Required work: Please give the listing again in its entirety, exactly as written.

### Supplied information

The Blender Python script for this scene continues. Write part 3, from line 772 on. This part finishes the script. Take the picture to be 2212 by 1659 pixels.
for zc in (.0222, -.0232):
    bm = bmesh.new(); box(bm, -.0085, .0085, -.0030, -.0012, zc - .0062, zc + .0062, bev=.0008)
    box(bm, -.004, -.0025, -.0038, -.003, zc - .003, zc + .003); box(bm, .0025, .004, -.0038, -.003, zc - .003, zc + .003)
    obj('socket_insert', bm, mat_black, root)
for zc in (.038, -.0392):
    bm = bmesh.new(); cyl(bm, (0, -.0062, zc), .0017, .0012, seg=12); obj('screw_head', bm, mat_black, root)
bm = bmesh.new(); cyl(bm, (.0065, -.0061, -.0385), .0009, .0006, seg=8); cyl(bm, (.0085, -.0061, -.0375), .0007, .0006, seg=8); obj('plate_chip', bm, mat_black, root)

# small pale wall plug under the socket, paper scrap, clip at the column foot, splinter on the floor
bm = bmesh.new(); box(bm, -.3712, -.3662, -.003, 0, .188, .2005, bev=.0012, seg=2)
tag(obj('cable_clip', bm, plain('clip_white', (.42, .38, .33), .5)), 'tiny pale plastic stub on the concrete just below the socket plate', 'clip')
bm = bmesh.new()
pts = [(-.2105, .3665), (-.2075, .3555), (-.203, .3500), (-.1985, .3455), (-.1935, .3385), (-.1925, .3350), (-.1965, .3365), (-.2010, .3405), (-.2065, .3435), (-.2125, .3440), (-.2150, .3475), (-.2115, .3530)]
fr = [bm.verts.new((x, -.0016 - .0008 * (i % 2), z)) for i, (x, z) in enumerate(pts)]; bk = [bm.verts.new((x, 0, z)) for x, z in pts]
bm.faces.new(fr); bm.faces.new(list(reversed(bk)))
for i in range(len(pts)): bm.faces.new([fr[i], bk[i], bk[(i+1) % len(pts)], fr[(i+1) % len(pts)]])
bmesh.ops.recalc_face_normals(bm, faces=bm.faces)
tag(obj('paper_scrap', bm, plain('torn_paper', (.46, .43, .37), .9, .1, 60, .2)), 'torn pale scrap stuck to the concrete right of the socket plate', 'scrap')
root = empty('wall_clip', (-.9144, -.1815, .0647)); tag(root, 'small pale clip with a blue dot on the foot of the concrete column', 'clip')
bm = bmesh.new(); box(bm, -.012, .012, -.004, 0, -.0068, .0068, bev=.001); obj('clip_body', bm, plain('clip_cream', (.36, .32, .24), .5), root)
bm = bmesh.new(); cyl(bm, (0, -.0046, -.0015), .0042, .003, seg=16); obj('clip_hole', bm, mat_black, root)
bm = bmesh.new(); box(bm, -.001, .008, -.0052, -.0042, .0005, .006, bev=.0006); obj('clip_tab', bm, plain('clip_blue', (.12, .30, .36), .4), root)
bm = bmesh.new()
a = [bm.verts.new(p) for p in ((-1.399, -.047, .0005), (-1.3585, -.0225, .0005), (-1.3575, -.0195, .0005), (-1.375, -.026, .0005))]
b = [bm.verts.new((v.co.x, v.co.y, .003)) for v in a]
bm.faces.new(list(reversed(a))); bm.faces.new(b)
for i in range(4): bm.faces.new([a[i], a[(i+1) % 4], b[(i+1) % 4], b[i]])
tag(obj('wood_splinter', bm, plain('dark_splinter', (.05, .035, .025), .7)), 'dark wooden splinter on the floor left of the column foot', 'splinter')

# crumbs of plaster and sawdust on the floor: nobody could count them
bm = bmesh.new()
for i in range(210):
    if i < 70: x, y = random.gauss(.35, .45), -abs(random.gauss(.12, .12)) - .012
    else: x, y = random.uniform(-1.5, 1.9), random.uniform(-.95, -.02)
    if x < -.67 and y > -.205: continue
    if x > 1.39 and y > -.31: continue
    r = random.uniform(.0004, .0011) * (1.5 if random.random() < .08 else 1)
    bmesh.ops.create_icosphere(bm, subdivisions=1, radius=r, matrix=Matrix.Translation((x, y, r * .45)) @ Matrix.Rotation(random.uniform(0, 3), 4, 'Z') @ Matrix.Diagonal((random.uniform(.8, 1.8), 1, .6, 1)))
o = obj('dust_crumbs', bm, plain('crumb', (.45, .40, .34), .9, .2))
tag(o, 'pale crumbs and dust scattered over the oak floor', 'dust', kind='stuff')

######

Task result:
The Blender Python script for this scene continues. Write part 3, from line 772 on. This part finishes the script. Take the picture to be 2212 by 1659 pixels.
for zc in (.0222, -.0232):
    bm = bmesh.new(); box(bm, -.0085, .0085, -.0030, -.0012, zc - .0062, zc + .0062, bev=.0008)
    box(bm, -.004, -.0025, -.0038, -.003, zc - .003, zc + .003); box(bm, .0025, .004, -.0038, -.003, zc - .003, zc + .003)
    obj('socket_insert', bm, mat_black, root)
for zc in (.038, -.0392):
    bm = bmesh.new(); cyl(bm, (0, -.0062, zc), .0017, .0012, seg=12); obj('screw_head', bm, mat_black, root)
bm = bmesh.new(); cyl(bm, (.0065, -.0061, -.0385), .0009, .0006, seg=8); cyl(bm, (.0085, -.0061, -.0375), .0007, .0006, seg=8); obj('plate_chip', bm, mat_black, root)

# small pale wall plug under the socket, paper scrap, clip at the column foot, splinter on the floor
bm = bmesh.new(); box(bm, -.3712, -.3662, -.003, 0, .188, .2005, bev=.0012, seg=2)
tag(obj('cable_clip', bm, plain('clip_white', (.42, .38, .33), .5)), 'tiny pale plastic stub on the concrete just below the socket plate', 'clip')
bm = bmesh.new()
pts = [(-.2105, .3665), (-.2075, .3555), (-.203, .3500), (-.1985, .3455), (-.1935, .3385), (-.1925, .3350), (-.1965, .3365), (-.2010, .3405), (-.2065, .3435), (-.2125, .3440), (-.2150, .3475), (-.2115, .3530)]
fr = [bm.verts.new((x, -.0016 - .0008 * (i % 2), z)) for i, (x, z) in enumerate(pts)]; bk = [bm.verts.new((x, 0, z)) for x, z in pts]
bm.faces.new(fr); bm.faces.new(list(reversed(bk)))
for i in range(len(pts)): bm.faces.new([fr[i], bk[i], bk[(i+1) % len(pts)], fr[(i+1) % len(pts)]])
bmesh.ops.recalc_face_normals(bm, faces=bm.faces)
tag(obj('paper_scrap', bm, plain('torn_paper', (.46, .43, .37), .9, .1, 60, .2)), 'torn pale scrap stuck to the concrete right of the socket plate', 'scrap')
root = empty('wall_clip', (-.9144, -.1815, .0647)); tag(root, 'small pale clip with a blue dot on the foot of the concrete column', 'clip')
bm = bmesh.new(); box(bm, -.012, .012, -.004, 0, -.0068, .0068, bev=.001); obj('clip_body', bm, plain('clip_cream', (.36, .32, .24), .5), root)
bm = bmesh.new(); cyl(bm, (0, -.0046, -.0015), .0042, .003, seg=16); obj('clip_hole', bm, mat_black, root)
bm = bmesh.new(); box(bm, -.001, .008, -.0052, -.0042, .0005, .006, bev=.0006); obj('clip_tab', bm, plain('clip_blue', (.12, .30, .36), .4), root)
bm = bmesh.new()
a = [bm.verts.new(p) for p in ((-1.399, -.047, .0005), (-1.3585, -.0225, .0005), (-1.3575, -.0195, .0005), (-1.375, -.026, .0005))]
b = [bm.verts.new((v.co.x, v.co.y, .003)) for v in a]
bm.faces.new(list(reversed(a))); bm.faces.new(b)
for i in range(4): bm.faces.new([a[i], a[(i+1) % 4], b[(i+1) % 4], b[i]])
tag(obj('wood_splinter', bm, plain('dark_splinter', (.05, .035, .025), .7)), 'dark wooden splinter on the floor left of the column foot', 'splinter')

# crumbs of plaster and sawdust on the floor: nobody could count them
bm = bmesh.new()
for i in range(210):
    if i < 70: x, y = random.gauss(.35, .45), -abs(random.gauss(.12, .12)) - .012
    else: x, y = random.uniform(-1.5, 1.9), random.uniform(-.95, -.02)
    if x < -.67 and y > -.205: continue
    if x > 1.39 and y > -.31: continue
    r = random.uniform(.0004, .0011) * (1.5 if random.random() < .08 else 1)
    bmesh.ops.create_icosphere(bm, subdivisions=1, radius=r, matrix=Matrix.Translation((x, y, r * .45)) @ Matrix.Rotation(random.uniform(0, 3), 4, 'Z') @ Matrix.Diagonal((random.uniform(.8, 1.8), 1, .6, 1)))
o = obj('dust_crumbs', bm, plain('crumb', (.45, .40, .34), .9, .2))
tag(o, 'pale crumbs and dust scattered over the oak floor', 'dust', kind='stuff')